Microscopy with a Deterministic Single Ion Source

TL;DR

This paper presents a novel microscopy technique using a deterministic single ion source for transmission imaging, achieving nanometer resolution and high signal-to-noise ratio, with applications demonstrated in precise position measurements.

Contribution

The work introduces a deterministic laser-cooled ion source for microscopy, enhancing resolution and signal quality over traditional methods, and employs Bayesian optimization for improved spatial information.

Findings

Achieved 5.8 nm focusing resolution.

Reduced dark counts by six orders of magnitude.

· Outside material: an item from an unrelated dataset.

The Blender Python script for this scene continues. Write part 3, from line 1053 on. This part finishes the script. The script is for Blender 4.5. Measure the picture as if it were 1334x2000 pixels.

Determined hole position with 2.7 nm accuracy using 579 ions.

Abstract

We realize a single particle microscope by using deterministically extracted laser cooled $^{40}$Ca$^+$ ions from a Paul trap as probe particles for transmission imaging. We demonstrate focusing of the ions with a resolution of 5.8$\;\pm\;$1.0$\,$nm and a minimum two-sample deviation of the beam position of 1.5$\,$nm in the focal plane. The deterministic source, even when used in combination with an imperfect detector, gives rise to much higher signal to noise ratios as compared with conventional Poissonian sources. Gating of the detector signal by the extraction event suppresses dark counts by 6 orders of magnitude. We implement a Bayes experimental design approach to microscopy in order to maximize the gain in spatial information. We demonstrate this method by determining the position of a 1$\,\mu$m circular hole structure to an accuracy of 2.7$\,$nm using only 579 probe particles.